Pitching Me Softly

Aug 2012

(Based on a talk at a Pitching Workshop.)

 

“The older I grow the more I listen to people who don’t talk much.”

– Germain G. Glien

 

Dressing up is inevitably a substitute for good ideas. It is no coincidence that technically inept business types are known as ‘suits’.

– Paul Graham, YCombinator

 

I’m really bad at pitching. I haven’t really done many but know enough to know I’m awful at it. But my awful pitches tend to be memorable which may or may not be a good thing.

If you had to zoom in on the cause of startup failure to find an inflection point, I think it probably starts with pitching. Pitches are not real things. It’s actually an optimization process. Investors are busy and it’s a way of condensing the point of a company into a compartmentalised bite-sized bit of information. So investors can process large volumes and churn through lots of companies.

A good way of thinking about it is compressing a company into a grain of hay. The investors are searching for the needle in that haystack while all the grains of hay are pretending to be needles.

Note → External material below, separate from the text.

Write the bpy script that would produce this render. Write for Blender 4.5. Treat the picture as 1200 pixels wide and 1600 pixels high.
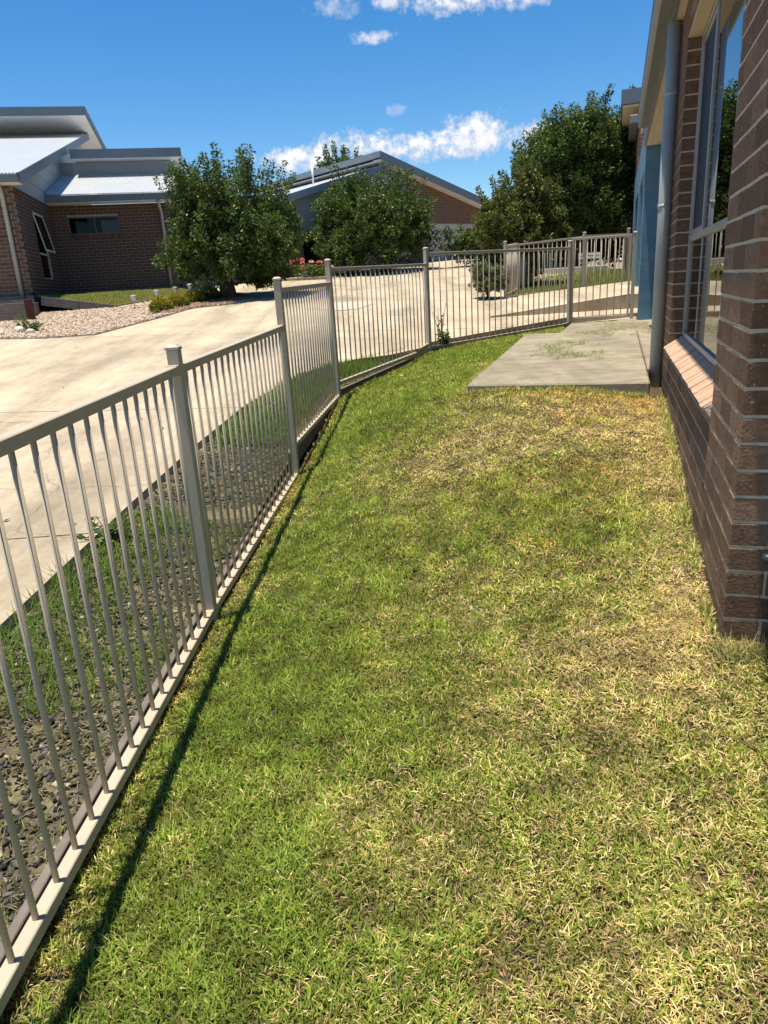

But there is an emphasis on pitching which seems mistaken. Being good at pitching does not equal being good at starting a company, I would even argue they have an inversely proportional relationship. Like the better at pitching a person is, is in like a magician holding a blanket over their magic trick kind of way, concealing the flaws in the company.

It’s a bit like looking at your feet and saying “Aha, I have such great feet… I must be the best runner.” But actually being a good runner is a totally separate skillset from having good feet.

It’s common for pitches to appeal more to what the founder thinks an investor wants to see rather than what the company actually is. The founder thinks investors are looking for certain things so she tells them what they want to hear and shows them what they want to see.

A good example is financials and forecasts. A startup with a huge market and great execution shouldn’t really have financials because it is like creating a false floor. The upside should be limitless. If you can give a financial forecast, it is like placing dots on an axis which implicitly aligns the trajectory of the company.

 

But if the point of pitching is to signal to an investor and having a good pitch does not equal having a good company, then it means investors are drawn to the wrong metric and startups run by sales people end up getting funded. Or startups that fit a particular mold which is a subset of a stereotype in the mind of the investor and is a kind of investment fashion trend.

Like a form of pattern recognition. But if you know the pattern, then you would augment yourself to fit to it prematurely since that’s what an investor is looking for.

That is the same as saying startups founded by technologists aren’t. Empirically a technology company founded by someone who understands technology does better but if all you see is good pitches getting funded regardless of good technology, you might start to think otherwise.

So when the funded startups who were founded by sales people or people who fit a particular mold end up failing, nobody seems to know why. But the why lies in that they were misled early on because investors valued a metric that didn’t matter.

Because a lot of really great companies are started by people who don’t look like they could run or build a great company. They look like people who are just good at something very specific and often that thing isn’t people.

So this is a lot like a computer built by a person who doesn’t know how computers work so he asks his friend how computers work and his friend is like, well I know how to build a car and so he’s just like well that’s cool. Computers are basically cars anyway. So are wondering why the computer doesn’t function like its supposed to. It is because it is structurally unsound.